Похоже, внутреннюю сущность фигуры Палиевского полнее всего передаёт такой жизненный эпизод, когда у него спросили: "Пётр Васильевич! Почему вы так мало пишете?", — и он мгновенно ответил: "Зато я за вас всех думаю!" И это было действительно так. А мысли его касались проблем не только литературы и культуры, включая их политические аспекты, но также истории, гносеологии и онтологии. И можно только согласиться с мнением о том, что по степени вовлечённости в мировые идеологические процессы, по широте кругозора Палиевский выглядел фигурой уникальной.

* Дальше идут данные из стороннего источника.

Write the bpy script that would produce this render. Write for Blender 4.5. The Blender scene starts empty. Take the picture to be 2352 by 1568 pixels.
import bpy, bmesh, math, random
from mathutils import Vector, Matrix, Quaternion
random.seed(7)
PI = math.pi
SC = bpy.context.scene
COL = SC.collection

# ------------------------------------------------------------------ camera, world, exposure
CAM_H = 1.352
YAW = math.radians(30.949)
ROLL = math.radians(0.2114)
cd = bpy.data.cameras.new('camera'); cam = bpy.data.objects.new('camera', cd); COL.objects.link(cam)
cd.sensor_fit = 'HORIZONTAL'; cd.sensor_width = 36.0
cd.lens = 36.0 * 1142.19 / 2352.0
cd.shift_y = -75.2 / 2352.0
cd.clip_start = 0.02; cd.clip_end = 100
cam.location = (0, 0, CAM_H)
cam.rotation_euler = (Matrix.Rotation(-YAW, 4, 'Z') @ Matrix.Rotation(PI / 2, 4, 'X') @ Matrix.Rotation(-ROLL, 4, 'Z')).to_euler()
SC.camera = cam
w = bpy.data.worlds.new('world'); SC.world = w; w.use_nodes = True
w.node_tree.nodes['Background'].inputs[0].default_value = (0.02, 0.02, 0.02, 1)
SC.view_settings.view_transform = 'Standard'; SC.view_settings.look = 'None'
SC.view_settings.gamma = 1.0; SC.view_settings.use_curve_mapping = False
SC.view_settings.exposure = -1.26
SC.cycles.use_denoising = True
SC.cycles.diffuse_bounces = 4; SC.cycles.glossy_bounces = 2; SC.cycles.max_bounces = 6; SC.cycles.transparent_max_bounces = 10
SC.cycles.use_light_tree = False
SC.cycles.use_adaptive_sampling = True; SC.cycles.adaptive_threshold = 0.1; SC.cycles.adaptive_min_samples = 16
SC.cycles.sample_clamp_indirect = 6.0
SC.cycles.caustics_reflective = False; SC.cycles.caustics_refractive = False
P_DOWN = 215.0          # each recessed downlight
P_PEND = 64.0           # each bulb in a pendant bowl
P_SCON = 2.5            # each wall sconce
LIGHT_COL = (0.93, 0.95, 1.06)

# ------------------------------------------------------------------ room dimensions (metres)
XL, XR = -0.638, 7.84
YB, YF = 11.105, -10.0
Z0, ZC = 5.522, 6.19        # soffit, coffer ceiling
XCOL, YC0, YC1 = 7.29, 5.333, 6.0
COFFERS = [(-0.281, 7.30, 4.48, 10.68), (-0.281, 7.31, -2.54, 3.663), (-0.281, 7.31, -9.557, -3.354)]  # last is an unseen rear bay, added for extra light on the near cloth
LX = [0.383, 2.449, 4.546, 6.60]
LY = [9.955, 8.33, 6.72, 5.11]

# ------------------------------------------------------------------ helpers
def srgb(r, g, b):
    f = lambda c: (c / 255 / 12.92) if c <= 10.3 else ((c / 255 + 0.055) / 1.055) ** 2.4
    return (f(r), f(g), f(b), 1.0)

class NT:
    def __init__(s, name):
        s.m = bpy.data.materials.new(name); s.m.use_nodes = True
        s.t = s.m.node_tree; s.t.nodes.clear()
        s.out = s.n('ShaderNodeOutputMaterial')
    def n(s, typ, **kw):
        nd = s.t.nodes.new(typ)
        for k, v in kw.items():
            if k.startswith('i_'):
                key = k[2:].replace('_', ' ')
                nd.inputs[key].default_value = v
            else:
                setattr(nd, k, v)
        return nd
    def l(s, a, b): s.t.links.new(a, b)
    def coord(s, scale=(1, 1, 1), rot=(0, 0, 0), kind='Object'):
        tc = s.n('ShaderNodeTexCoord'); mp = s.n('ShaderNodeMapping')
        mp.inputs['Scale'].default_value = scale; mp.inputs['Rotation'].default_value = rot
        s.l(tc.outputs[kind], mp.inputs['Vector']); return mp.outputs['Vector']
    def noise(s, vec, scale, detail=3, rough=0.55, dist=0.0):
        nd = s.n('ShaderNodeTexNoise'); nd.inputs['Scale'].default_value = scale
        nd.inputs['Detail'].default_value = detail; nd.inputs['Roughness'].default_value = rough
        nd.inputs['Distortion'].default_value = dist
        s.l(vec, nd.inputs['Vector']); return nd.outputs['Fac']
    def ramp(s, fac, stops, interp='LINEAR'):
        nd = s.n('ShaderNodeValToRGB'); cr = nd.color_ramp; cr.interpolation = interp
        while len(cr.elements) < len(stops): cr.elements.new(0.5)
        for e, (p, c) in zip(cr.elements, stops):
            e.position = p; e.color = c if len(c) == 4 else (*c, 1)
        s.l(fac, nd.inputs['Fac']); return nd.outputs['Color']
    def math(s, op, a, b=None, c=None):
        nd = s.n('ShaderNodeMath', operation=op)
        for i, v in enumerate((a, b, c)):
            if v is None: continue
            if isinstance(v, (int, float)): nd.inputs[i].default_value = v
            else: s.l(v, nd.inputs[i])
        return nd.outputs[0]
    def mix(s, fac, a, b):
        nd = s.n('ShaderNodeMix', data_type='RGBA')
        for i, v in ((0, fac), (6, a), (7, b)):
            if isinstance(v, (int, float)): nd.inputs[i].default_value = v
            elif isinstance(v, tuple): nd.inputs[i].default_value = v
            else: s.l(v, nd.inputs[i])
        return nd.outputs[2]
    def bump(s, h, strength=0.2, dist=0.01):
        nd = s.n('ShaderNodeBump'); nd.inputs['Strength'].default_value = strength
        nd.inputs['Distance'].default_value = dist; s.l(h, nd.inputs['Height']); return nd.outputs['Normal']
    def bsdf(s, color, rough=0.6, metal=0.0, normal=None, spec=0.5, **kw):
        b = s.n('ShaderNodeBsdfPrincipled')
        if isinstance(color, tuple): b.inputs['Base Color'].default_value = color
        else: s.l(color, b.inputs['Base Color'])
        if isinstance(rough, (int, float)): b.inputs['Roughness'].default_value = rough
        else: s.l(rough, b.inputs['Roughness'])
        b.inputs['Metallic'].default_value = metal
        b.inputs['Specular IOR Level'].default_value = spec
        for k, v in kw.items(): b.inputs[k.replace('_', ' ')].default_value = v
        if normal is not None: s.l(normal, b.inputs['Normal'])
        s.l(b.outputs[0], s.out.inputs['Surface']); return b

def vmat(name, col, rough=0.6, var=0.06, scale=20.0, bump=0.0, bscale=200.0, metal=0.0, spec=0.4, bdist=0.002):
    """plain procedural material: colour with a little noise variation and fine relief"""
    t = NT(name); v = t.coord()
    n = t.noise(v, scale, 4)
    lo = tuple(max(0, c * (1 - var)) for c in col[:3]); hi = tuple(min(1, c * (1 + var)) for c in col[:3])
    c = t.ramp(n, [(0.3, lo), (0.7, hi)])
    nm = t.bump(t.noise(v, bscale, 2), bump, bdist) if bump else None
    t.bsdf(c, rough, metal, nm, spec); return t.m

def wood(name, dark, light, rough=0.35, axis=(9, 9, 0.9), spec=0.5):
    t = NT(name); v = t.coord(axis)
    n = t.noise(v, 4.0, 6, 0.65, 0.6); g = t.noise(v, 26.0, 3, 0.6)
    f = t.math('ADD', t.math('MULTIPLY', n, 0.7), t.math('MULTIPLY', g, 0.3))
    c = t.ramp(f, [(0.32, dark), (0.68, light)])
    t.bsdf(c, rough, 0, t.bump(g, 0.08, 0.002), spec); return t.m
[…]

Его оценка русской литературы определялась прежде всего её соответствием системе не только национальных, но всечеловеческих (не путать с западными "общечеловеческими") ценностей. И в ней особое место уделялось пушкинскому творчеству. "Если в любом поэте есть хоть что-то от Пушкина — ну хоть какое-то пушкинское зёрнышко, — то оно и определяет, насколько поэт и русский, и подлинный, и натуральный". Одна из любимых фраз Палиевского гласила: "Правду всегда говорить можно. Надо только уметь это делать". Пётр Васильевич умел это делать.